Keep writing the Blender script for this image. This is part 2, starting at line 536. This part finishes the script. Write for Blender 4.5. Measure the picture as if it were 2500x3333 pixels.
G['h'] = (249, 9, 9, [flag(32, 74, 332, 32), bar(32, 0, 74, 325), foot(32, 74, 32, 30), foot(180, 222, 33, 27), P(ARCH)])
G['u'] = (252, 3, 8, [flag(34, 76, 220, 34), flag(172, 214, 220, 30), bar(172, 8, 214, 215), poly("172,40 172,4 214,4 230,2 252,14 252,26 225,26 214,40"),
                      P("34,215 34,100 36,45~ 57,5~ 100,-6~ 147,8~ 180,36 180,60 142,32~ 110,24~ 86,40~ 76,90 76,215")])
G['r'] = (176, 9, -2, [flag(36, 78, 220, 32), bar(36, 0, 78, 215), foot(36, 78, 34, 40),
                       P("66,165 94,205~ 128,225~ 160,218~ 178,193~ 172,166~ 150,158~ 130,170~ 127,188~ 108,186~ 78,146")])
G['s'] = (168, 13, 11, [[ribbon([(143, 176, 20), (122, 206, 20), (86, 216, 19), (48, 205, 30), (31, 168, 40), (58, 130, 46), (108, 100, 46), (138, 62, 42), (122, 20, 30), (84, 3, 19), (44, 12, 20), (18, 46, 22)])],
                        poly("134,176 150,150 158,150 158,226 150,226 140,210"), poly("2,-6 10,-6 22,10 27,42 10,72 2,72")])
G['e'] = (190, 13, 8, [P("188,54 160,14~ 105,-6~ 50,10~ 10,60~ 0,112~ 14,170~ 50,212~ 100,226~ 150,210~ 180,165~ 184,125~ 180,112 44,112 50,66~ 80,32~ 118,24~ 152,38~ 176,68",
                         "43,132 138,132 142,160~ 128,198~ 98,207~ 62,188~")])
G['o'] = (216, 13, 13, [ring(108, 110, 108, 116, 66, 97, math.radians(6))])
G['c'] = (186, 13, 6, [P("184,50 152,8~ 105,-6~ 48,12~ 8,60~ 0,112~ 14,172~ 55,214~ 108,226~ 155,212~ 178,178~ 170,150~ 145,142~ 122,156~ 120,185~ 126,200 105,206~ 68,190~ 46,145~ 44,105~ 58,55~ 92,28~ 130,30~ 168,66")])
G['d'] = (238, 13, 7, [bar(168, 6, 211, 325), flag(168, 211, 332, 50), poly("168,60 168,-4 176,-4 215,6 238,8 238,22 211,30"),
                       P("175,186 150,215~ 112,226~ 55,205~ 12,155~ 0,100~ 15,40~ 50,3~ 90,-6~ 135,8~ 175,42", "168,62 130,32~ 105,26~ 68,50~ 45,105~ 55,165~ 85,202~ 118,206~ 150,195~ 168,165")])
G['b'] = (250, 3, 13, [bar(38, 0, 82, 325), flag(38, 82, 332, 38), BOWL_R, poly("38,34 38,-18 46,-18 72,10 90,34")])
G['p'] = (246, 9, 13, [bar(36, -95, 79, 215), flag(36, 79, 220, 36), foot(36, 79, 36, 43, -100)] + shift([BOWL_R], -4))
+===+
▶ **AIM**
Write the data back out verbatim.

▶ **EXERCISE ANSWER**
Keep writing the Blender script for this image. This is part 2, starting at line 536. This part finishes the script. Write for Blender 4.5. Measure the picture as if it were 2500x3333 pixels.
G['h'] = (249, 9, 9, [flag(32, 74, 332, 32), bar(32, 0, 74, 325), foot(32, 74, 32, 30), foot(180, 222, 33, 27), P(ARCH)])
G['u'] = (252, 3, 8, [flag(34, 76, 220, 34), flag(172, 214, 220, 30), bar(172, 8, 214, 215), poly("172,40 172,4 214,4 230,2 252,14 252,26 225,26 214,40"),
                      P("34,215 34,100 36,45~ 57,5~ 100,-6~ 147,8~ 180,36 180,60 142,32~ 110,24~ 86,40~ 76,90 76,215")])
G['r'] = (176, 9, -2, [flag(36, 78, 220, 32), bar(36, 0, 78, 215), foot(36, 78, 34, 40),
                       P("66,165 94,205~ 128,225~ 160,218~ 178,193~ 172,166~ 150,158~ 130,170~ 127,188~ 108,186~ 78,146")])
G['s'] = (168, 13, 11, [[ribbon([(143, 176, 20), (122, 206, 20), (86, 216, 19), (48, 205, 30), (31, 168, 40), (58, 130, 46), (108, 100, 46), (138, 62, 42), (122, 20, 30), (84, 3, 19), (44, 12, 20), (18, 46, 22)])],
                        poly("134,176 150,150 158,150 158,226 150,226 140,210"), poly("2,-6 10,-6 22,10 27,42 10,72 2,72")])
G['e'] = (190, 13, 8, [P("188,54 160,14~ 105,-6~ 50,10~ 10,60~ 0,112~ 14,170~ 50,212~ 100,226~ 150,210~ 180,165~ 184,125~ 180,112 44,112 50,66~ 80,32~ 118,24~ 152,38~ 176,68",
                         "43,132 138,132 142,160~ 128,198~ 98,207~ 62,188~")])
G['o'] = (216, 13, 13, [ring(108, 110, 108, 116, 66, 97, math.radians(6))])
G['c'] = (186, 13, 6, [P("184,50 152,8~ 105,-6~ 48,12~ 8,60~ 0,112~ 14,172~ 55,214~ 108,226~ 155,212~ 178,178~ 170,150~ 145,142~ 122,156~ 120,185~ 126,200 105,206~ 68,190~ 46,145~ 44,105~ 58,55~ 92,28~ 130,30~ 168,66")])
G['d'] = (238, 13, 7, [bar(168, 6, 211, 325), flag(168, 211, 332, 50), poly("168,60 168,-4 176,-4 215,6 238,8 238,22 211,30"),
                       P("175,186 150,215~ 112,226~ 55,205~ 12,155~ 0,100~ 15,40~ 50,3~ 90,-6~ 135,8~ 175,42", "168,62 130,32~ 105,26~ 68,50~ 45,105~ 55,165~ 85,202~ 118,206~ 150,195~ 168,165")])
G['b'] = (250, 3, 13, [bar(38, 0, 82, 325), flag(38, 82, 332, 38), BOWL_R, poly("38,34 38,-18 46,-18 72,10 90,34")])
G['p'] = (246, 9, 13, [bar(36, -95, 79, 215), flag(36, 79, 220, 36), foot(36, 79, 36, 43, -100)] + shift([BOWL_R], -4))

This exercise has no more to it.